*WHAT YOU WILL DO*: Every line below must be reproduced exactly. Copy them all.
■ ■ ■ ■ ■ ■ ■
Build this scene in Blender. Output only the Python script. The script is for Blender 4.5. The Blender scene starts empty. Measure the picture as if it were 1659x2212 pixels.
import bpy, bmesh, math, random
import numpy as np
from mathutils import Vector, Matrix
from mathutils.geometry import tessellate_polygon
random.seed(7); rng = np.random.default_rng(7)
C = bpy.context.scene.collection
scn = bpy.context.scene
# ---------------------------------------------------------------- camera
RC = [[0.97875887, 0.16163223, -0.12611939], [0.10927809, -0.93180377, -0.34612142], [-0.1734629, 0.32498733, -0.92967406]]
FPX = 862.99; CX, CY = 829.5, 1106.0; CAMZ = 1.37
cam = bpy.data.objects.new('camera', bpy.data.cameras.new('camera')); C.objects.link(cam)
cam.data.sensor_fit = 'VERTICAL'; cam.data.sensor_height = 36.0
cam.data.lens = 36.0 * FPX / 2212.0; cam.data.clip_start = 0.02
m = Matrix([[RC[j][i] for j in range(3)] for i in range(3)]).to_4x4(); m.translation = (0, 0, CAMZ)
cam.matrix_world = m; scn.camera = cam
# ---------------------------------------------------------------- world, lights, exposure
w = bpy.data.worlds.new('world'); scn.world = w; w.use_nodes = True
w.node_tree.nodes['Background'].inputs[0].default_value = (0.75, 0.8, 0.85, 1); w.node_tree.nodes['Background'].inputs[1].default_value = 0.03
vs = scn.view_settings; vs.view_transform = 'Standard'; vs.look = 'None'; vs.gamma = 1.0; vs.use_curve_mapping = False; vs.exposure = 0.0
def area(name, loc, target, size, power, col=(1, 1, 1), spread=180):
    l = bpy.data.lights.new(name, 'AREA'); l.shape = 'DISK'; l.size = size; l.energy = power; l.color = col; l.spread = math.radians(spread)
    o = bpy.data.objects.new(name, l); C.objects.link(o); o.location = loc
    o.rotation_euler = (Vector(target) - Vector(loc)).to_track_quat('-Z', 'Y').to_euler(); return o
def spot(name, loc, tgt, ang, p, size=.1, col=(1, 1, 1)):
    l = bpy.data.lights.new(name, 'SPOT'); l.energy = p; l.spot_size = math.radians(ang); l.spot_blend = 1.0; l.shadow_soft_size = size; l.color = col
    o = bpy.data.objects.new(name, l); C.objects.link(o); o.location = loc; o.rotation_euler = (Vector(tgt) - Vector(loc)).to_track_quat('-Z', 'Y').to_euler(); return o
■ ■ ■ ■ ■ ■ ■
*REPLY TO THE EXERCISE*:
Build this scene in Blender. Output only the Python script. The script is for Blender 4.5. The Blender scene starts empty. Measure the picture as if it were 1659x2212 pixels.
import bpy, bmesh, math, random
import numpy as np
from mathutils import Vector, Matrix
from mathutils.geometry import tessellate_polygon
random.seed(7); rng = np.random.default_rng(7)
C = bpy.context.scene.collection
scn = bpy.context.scene
# ---------------------------------------------------------------- camera
RC = [[0.97875887, 0.16163223, -0.12611939], [0.10927809, -0.93180377, -0.34612142], [-0.1734629, 0.32498733, -0.92967406]]
FPX = 862.99; CX, CY = 829.5, 1106.0; CAMZ = 1.37
cam = bpy.data.objects.new('camera', bpy.data.cameras.new('camera')); C.objects.link(cam)
cam.data.sensor_fit = 'VERTICAL'; cam.data.sensor_height = 36.0
cam.data.lens = 36.0 * FPX / 2212.0; cam.data.clip_start = 0.02
m = Matrix([[RC[j][i] for j in range(3)] for i in range(3)]).to_4x4(); m.translation = (0, 0, CAMZ)
cam.matrix_world = m; scn.camera = cam
# ---------------------------------------------------------------- world, lights, exposure
w = bpy.data.worlds.new('world'); scn.world = w; w.use_nodes = True
w.node_tree.nodes['Background'].inputs[0].default_value = (0.75, 0.8, 0.85, 1); w.node_tree.nodes['Background'].inputs[1].default_value = 0.03
vs = scn.view_settings; vs.view_transform = 'Standard'; vs.look = 'None'; vs.gamma = 1.0; vs.use_curve_mapping = False; vs.exposure = 0.0
def area(name, loc, target, size, power, col=(1, 1, 1), spread=180):
    l = bpy.data.lights.new(name, 'AREA'); l.shape = 'DISK'; l.size = size; l.energy = power; l.color = col; l.spread = math.radians(spread)
    o = bpy.data.objects.new(name, l); C.objects.link(o); o.location = loc
    o.rotation_euler = (Vector(target) - Vector(loc)).to_track_quat('-Z', 'Y').to_euler(); return o
def spot(name, loc, tgt, ang, p, size=.1, col=(1, 1, 1)):
    l = bpy.data.lights.new(name, 'SPOT'); l.energy = p; l.spot_size = math.radians(ang); l.spot_blend = 1.0; l.shadow_soft_size = size; l.color = col
    o = bpy.data.objects.new(name, l); C.objects.link(o); o.location = loc; o.rotation_euler = (Vector(tgt) - Vector(loc)).to_track_quat('-Z', 'Y').to_euler(); return o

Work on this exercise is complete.